In other words, there existed a largely Jewish underground terrorist system. And given that, one should define what counts as "evidence" and carefully analyze and examine each claim. The judicial expert literature doesn't agree completely that eyewitness accounts or confessions should count as evidence at all. Some expert authors state that there is only circumstantial evidence (cp. e.g. R. Bender, S. Räder, A. Nack, "Tatsachenfeststellung vor Gericht", 2 Bände, Beck, München 1981, Band 1, S. 173; see also: M. Köhler, in: Ernst Gauss (ed.) "Grundlagen zur Zeitgeschichte", Grabert, Tübingen 1994).

The weak "witness-evidences" Nizkor quotes as "proofs" for the mass extermination of Jews - simply because they were Jews - are flimsy in the extreme. The so-called "Einsatzgruppenberichte" are absolutely not reliable.

Here is just one example, again quoted from "Manstein: His Campaigns and his Trial", page 170:

"Single companies of about 100 with about 8 vehicles were reporting the killing of up to 10,000 and 12,000 Jews in two or three days. They could not have got more than about 20 or 30 Jews who, be it remembered, thought they were being resettled and had their traps with them, into a single truck. Loading, traveling at least 10 kilometers, unloading and returning trucks would have taken nearer two hours than one. The Russian winter day is short, and there is no traveling by night. Killing 10,000 Jew would have taken at least three weeks . . .

By a series of cross checks we were able to establish that the execution of the Jews in Simferopol had taken place on a single day, 16th November. . . The place of execution was 15 kilometres from the town. The numbers involved could not have been more than 300.

These 300 were probably not exclusively Jews, but a miscellaneous collection of people who were being held on suspicion of resistance activity.
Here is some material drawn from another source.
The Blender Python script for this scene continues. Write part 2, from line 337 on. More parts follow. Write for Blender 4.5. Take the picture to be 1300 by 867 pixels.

The Simferopol incident received a good deal of publicity because it was spoken of (in the Manstein trial) by only live witness, an Austrian corporal called Gaffa who said that he heard anti-Jewish activities mentioned in an engineers' mess. . . "

So here you have a claim of 10,000 to 12,000 Jews "executed", based on a comment heard in passing!

Most historians and experts would agree that it is necessary to find more reliable evidences than mere accounts or "confessions" frequently tortured out of prisoners, as proven in the case of Auschwitz Kommandant Hoess in the book "Legions of Death" by Rupert Butler.. Documents and physical forensic proofs are in fact the only kind of real "hard" evidence there is.